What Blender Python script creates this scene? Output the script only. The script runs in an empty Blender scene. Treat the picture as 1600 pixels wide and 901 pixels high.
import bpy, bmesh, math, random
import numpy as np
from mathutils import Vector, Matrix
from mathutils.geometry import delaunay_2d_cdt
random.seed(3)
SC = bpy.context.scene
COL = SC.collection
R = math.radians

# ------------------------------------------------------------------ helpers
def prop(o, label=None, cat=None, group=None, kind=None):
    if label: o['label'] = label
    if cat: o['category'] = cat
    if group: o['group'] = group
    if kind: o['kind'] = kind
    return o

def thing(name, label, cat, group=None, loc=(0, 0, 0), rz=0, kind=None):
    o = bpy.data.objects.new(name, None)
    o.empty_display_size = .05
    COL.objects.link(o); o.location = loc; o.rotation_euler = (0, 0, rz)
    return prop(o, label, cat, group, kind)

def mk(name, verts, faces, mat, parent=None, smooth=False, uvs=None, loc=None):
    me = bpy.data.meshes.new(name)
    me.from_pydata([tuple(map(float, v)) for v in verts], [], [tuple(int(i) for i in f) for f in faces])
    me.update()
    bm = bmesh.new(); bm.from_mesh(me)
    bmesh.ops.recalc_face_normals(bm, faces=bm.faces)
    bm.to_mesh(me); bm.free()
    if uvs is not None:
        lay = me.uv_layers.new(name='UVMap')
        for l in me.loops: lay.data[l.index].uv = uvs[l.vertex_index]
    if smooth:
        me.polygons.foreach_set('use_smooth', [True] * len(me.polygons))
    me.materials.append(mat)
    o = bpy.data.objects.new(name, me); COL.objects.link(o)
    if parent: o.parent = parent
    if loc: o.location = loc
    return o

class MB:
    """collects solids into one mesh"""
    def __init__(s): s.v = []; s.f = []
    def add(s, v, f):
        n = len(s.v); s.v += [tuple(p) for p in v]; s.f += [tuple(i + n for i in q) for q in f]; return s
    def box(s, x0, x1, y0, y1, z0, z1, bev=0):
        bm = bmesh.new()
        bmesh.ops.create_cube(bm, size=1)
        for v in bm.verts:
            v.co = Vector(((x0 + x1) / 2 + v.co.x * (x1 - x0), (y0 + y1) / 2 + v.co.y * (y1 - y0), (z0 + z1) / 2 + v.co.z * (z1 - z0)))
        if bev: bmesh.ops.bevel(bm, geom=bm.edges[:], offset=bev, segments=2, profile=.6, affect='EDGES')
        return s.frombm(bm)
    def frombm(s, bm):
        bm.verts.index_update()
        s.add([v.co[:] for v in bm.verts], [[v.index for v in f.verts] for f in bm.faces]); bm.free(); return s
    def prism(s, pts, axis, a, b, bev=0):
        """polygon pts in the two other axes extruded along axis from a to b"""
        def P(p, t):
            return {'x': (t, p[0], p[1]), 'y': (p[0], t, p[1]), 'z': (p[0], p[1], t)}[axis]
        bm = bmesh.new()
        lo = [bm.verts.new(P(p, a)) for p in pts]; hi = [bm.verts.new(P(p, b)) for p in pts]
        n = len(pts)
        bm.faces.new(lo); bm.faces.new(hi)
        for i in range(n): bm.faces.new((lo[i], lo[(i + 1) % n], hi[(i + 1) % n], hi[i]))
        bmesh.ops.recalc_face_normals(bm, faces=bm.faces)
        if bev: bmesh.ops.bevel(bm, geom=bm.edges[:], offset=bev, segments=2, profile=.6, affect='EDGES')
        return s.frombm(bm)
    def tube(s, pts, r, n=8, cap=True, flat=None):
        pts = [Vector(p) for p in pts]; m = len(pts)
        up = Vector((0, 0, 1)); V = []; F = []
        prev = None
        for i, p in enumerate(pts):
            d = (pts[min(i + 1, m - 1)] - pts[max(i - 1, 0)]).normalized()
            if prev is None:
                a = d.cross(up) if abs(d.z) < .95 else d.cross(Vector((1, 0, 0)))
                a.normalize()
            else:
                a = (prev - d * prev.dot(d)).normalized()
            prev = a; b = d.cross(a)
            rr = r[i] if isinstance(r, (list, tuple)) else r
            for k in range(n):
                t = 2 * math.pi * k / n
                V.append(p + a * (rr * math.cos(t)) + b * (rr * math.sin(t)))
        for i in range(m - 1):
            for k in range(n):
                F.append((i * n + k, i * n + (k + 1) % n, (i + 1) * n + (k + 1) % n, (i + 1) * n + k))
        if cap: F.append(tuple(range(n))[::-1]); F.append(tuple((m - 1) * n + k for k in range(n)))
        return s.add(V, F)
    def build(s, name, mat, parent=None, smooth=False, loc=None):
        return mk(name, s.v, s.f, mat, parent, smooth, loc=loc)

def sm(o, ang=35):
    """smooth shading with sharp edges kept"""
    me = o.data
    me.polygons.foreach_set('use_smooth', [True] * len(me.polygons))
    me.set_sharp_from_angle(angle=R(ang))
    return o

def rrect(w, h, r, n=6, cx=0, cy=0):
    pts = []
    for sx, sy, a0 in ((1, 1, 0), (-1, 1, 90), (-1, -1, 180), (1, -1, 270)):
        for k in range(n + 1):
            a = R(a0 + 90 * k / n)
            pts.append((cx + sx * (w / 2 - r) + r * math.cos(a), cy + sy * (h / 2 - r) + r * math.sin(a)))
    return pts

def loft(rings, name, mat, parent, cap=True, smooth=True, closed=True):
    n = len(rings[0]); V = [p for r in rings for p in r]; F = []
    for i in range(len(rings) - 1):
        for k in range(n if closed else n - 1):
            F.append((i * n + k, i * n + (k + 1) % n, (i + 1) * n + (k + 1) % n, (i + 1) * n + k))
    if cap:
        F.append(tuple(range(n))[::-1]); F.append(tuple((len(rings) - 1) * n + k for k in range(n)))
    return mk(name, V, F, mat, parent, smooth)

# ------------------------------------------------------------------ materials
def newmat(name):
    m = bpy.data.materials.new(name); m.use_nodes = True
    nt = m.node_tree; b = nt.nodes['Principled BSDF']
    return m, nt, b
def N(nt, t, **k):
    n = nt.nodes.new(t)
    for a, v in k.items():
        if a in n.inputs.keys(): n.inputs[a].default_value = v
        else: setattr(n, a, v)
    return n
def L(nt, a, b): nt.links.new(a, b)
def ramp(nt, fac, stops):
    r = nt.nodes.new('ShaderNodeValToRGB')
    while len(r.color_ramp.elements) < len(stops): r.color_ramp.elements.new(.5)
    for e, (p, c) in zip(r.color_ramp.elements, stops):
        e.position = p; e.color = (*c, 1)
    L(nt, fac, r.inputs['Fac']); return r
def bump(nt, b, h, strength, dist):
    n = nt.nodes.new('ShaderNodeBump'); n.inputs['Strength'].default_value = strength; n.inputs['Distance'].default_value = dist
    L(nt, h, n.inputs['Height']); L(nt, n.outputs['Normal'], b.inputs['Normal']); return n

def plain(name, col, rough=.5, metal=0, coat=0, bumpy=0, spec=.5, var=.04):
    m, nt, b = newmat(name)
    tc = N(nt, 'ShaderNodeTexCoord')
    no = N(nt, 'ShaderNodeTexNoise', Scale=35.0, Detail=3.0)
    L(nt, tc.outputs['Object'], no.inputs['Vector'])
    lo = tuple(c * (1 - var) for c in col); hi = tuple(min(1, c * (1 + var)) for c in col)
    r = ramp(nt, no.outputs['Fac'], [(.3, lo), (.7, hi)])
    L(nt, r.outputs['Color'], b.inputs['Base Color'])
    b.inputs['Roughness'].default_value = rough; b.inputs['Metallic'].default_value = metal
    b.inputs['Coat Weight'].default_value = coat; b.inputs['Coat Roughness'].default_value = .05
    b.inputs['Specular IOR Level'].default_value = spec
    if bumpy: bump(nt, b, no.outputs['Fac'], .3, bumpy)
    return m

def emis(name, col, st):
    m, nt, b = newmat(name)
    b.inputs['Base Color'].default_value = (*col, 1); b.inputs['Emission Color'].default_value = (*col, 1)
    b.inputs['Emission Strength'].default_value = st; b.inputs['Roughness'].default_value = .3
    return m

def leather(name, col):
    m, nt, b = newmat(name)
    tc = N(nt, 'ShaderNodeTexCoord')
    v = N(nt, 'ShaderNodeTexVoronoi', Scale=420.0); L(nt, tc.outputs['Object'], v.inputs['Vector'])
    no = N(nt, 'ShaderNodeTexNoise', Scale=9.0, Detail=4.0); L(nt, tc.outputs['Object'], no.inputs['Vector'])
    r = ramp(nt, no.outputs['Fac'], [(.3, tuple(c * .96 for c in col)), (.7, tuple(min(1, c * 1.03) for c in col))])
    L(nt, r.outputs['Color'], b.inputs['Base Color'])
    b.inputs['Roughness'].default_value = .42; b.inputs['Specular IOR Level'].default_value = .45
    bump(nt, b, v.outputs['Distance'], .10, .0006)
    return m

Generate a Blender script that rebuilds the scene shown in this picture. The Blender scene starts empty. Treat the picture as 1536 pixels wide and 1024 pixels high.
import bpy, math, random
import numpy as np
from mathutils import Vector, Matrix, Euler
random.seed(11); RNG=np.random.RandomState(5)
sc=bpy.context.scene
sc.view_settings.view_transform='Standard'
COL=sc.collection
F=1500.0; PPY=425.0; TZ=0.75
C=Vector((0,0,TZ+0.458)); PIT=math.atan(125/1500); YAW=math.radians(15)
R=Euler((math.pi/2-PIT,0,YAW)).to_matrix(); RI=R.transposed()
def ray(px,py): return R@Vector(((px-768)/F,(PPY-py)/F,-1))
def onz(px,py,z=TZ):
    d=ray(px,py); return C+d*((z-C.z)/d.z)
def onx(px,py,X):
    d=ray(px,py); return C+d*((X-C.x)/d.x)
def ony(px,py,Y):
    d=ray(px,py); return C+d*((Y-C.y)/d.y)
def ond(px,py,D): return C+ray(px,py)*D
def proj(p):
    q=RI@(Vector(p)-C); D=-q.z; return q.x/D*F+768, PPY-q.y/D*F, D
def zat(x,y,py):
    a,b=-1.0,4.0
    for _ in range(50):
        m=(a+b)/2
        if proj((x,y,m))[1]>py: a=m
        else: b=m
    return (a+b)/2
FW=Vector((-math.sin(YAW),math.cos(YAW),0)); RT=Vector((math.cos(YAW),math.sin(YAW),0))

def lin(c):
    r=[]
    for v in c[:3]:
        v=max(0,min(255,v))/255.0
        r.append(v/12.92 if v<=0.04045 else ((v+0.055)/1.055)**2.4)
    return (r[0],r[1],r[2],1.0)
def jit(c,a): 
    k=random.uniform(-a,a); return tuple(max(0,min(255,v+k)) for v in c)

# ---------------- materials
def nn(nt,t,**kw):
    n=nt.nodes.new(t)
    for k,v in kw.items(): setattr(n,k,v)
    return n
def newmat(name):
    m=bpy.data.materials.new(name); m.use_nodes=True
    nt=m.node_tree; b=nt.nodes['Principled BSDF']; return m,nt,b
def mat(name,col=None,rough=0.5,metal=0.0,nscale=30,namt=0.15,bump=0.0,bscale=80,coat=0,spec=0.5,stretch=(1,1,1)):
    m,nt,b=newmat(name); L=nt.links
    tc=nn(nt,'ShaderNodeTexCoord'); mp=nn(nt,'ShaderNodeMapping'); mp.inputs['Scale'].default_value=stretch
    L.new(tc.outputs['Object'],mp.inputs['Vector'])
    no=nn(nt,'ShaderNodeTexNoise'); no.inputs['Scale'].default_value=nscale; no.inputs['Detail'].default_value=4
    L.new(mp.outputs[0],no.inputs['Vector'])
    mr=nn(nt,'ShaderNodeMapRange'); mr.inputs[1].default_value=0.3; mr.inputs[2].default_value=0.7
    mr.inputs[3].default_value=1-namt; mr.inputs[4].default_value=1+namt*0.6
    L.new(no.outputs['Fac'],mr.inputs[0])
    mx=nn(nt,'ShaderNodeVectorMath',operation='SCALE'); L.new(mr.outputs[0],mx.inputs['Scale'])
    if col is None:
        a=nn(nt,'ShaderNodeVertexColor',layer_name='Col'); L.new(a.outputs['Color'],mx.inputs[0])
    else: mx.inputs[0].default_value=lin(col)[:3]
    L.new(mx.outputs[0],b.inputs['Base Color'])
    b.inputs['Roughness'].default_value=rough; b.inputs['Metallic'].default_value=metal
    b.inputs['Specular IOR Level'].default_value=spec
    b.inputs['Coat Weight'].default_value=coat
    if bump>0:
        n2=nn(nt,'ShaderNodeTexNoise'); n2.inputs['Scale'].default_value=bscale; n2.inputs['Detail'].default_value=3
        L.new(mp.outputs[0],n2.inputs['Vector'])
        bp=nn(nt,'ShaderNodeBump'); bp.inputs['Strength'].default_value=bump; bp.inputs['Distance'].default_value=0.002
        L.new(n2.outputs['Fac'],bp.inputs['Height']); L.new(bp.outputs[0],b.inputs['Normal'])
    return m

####

_Task brief_:
Restate, please, word for word the span of records running from the first line to the line bearing "return prop(o, label, cat, group, kind)", both included, and nothing outside it.

_Task result_:
What Blender Python script creates this scene? Output the script only. The script runs in an empty Blender scene. Treat the picture as 1600 pixels wide and 901 pixels high.
import bpy, bmesh, math, random
import numpy as np
from mathutils import Vector, Matrix
from mathutils.geometry import delaunay_2d_cdt
random.seed(3)
SC = bpy.context.scene
COL = SC.collection
R = math.radians

# ------------------------------------------------------------------ helpers
def prop(o, label=None, cat=None, group=None, kind=None):
    if label: o['label'] = label
    if cat: o['category'] = cat
    if group: o['group'] = group
    if kind: o['kind'] = kind
    return o

def thing(name, label, cat, group=None, loc=(0, 0, 0), rz=0, kind=None):
    o = bpy.data.objects.new(name, None)
    o.empty_display_size = .05
    COL.objects.link(o); o.location = loc; o.rotation_euler = (0, 0, rz)
    return prop(o, label, cat, group, kind)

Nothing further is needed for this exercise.